Safety First

In Bill Bryson’s memoir “The Life and Times of the Thunderbolt Kid” he visits the idea of safety.  For a white kid growing up in Des Moines, Iowa in a nice neighborhood, it was a safe place.  It was so safe that a young boy could break all kinds of rules and suffer minor consequences.  He could walk from his home a couple miles to visit his mother and father in downtown Des Moines.   No safety helmets were needed for bike riding.  No child seats or air bags. No child safety caps or bottled water. Smoking was good for you and so was dirt. Oh yes, there was Polio, the Bomb, and Cicadas “the size of hummingbirds”, but people seemed happy and secure.

A shipping clerk in Ohio in the 1950s could earn $1.96 an hour and have a house and plenty of food to eat.  His kids had schools and parks to play in.  Soon they could buy a TV and once a week go to the movies.

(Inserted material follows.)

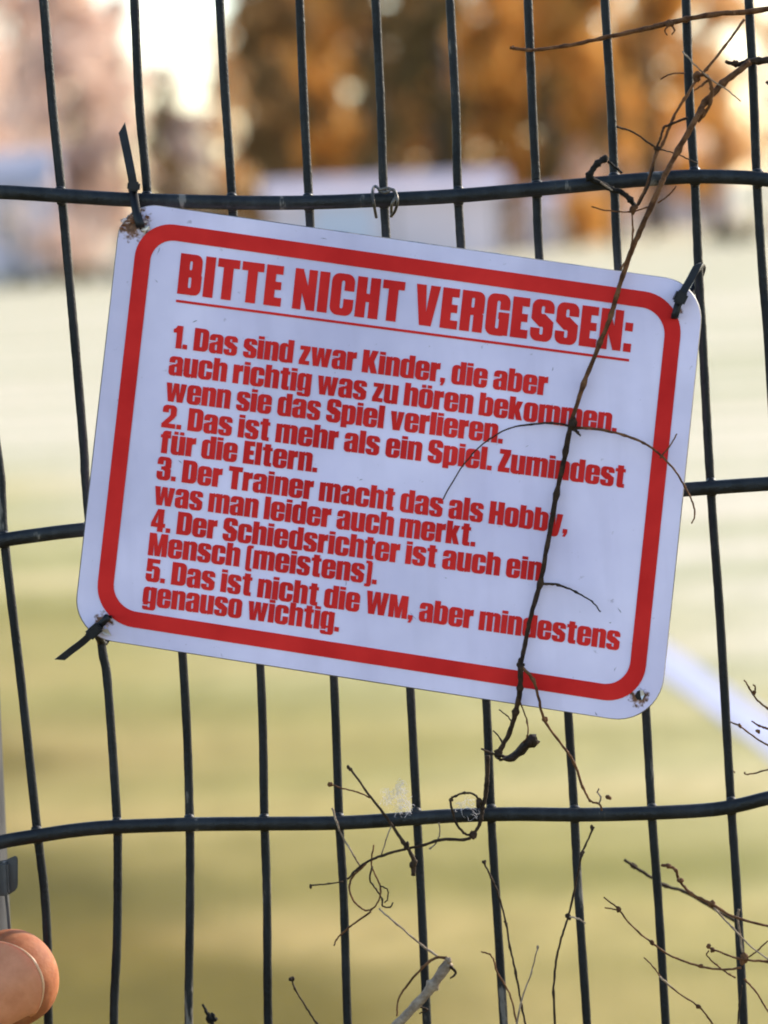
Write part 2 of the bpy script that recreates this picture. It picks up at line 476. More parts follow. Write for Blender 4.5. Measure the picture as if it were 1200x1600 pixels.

But Bryson knows this was a particularly white experience.  That safety was not a thing that a black kid in the 1950s necessarily enjoyed outside his neighborhood or on a visit to relatives in the South.  Emmett Till was murdered in Mississippi for supposedly whistling at a white woman.  Clyde Kennard tried to enroll at Mississippi Southern College and was turned away.  He tried again and so the school officials planted some liquor and chicken feed in his car and accused him of theft. He was sent to jail for 7 years and died there.

If people are more or less equal like in Bryson’s neighborhood, then it’s safe.  If he ventured down to the Bottoms where the bad Butter boys lived, he was in danger although mostly from being held down and having spit hanging down over your face from Buddy Butter.  He doesn’t explain exactly what the Butters did, but it sounded like they were migrant workers of some kind and a lot poorer than most people, black or white in Des Moines.

When Bryson went to high school he went to school with black kids.  Their dads had jobs like the white kids Dads did even though they may not make as much money.  He says that the black kids at his high school wore the same clothes, shopped at the same stores and went to the same movies.  So there wasn’t really any conflict.  The only difference that Bryson could see between them and his friends were that the black kids were mysteriously better at ever sport. And not just kinda better, but “better by another order of magnitude altogether”.

Safety is what helps gives us big peace of mind.  And safety shouldn’t be a privilege for a certain class or a certain ethnic group or even certain nations.  Inequality doesn’t help safety. So, as always, I end with “It’s the inequality, stupid” as the reason for most messes in the world.

2 responses to “Safety First

  1. Inequality is just another synonym for hierarchy, isn’t it? The starting point for the empire series link at The Archdruid Report is here. The reason I mentioned the video There is No Tomorrow is because I see a link between peak oil in the oil fields in the United States and the deterioration in living standards, “necessitating” the entrance of women into the work force. Of course, that is not the only reason – we must take into account materialism and status hierarchy climbing, which seems to be a part of human nature.

    • I believe you are right about “inequality” being just another word for organizing by hierarchy. I stumbled on an essay at The Jacobin called “The Politics of Getting a Life” by Peter Frase. He writes about many writers with anti-work theories including 1883 “The Right to be Lazy” but zeros in on Kathi Weeks “The Problem with Work”. So I am continuing in a long line of writers who are looking trying to define alternatives to soul crushing existences. It’s why I loved the Occupy movement as they were redefining how to live. Getting a Life Didn’t know about any of this being a theater and film major, except for Oscar Wilde.